The only red flag that was raised all weekend came from Miss Janet. She, of course, is the renowned hostel owner in the trail town of Erwin, Tennessee, as well as many other places she has worked along the trail over the years, making her a big part of AT culture.

“This is fabulous,” I remarked to her about the swelling crowds that showed up on the opening night.

“Yes, but what’s it going to do to those of us who have to take care of the hikers.”

Well, good point Janet. I hadn’t thought of that because I’ve always benefited from the likes of people like her who ‘take care’ of us hikers. It’s worth noting that Donna Saufley, who runs the popular hostel, Hiker Haven, on the Pacific Crest Trail, raised the same red flag about the wildly popular PCT Kickoff. Specifically what they are referring to is that the more popular these kickoff parties are, the more difficult it is for them to accomodate the rush of hikers all arriving at the same time at their respective locations. Further, there is the question of where everybody is going to camp the first few weeks on the trail while so bunched up. So I acknowledge and sympathize with their viewpoints.

Having said that, I’m such a big fan of the well-developed culture of the Apppalachian Trail (as well as the developing culture of the Pacific Crest Trail) that I still feel the advantages of having a smashing opening event that brings lots of people together, outweighs the disadvantages. Because along with the great personal challenge of thru-hiking, as well as the majestic scenery along the way, the great thing about hiking on the Appalachian Trail is the rich hiking community. Hiking, by its very nature, is a great unifier. After just a few days together on the trail–without cell phones, televisions, and computers getting in the way such as in ‘real life’–you really do feel like you know people well out there. And given how atomized and divisive American society feels in the early 21st century, anything that brings us together is highly constructive.

So despite the bottlenecks and rush of traffic that a popular season opening kickoff party will inevitably create, I hope the Appalachian Trail Kickoff becomes as popular as the Pacific Crest Trail kickoff.

Bill Walker is the author of Skywalker–Close Encounters on the Appalachian Trail. He is also the author of Skywalker–Highs and Lows on the Pacific Crest Trail, as well as The Best Way–El Camino de Santiago. Walker, who is nearly 7-feet tall, is currently working on a whimsical book on the subject of height.



  1. I voiced those same concerns in my book Bill, about the heavy traffic showing up on the trail, early in the season. In fact, when I set out on my thru-hike, I planned on doing either a flip-flop or a leap-frog hike. Since I was starting in May, I avoided the “March Madness.”

    If I were to start following the Amicalola Kickoff, I’d be inclined to shuttle up to say, Damascus, or at least Erwin, TN, and walk back to Springer, then shuttle back and continue from the town I started at. This would allow enough time for the early dropouts to disappear from the trail and the traffic to spread out.
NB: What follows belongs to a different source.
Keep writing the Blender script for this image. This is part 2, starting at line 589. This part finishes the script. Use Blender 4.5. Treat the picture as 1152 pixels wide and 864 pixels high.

    It would put one out of sync with the main flow of NOBOs, but then you would sync up with them upon returning to your start point.

    If groups would do this, it would give the hostel owners a better chance to deal with the traffic, and it would stress the trail less.

    • Apparently, the bears are now so active around Neel’s Gap that you are required to have a bear canister in the five miles b/f and after.

      As for starting times, I’d simply never do it now. It’s going to be in the mid-twenties tonight in Asheville—and obviously colder up in the mountains.

      My inferiority complex is acting up again!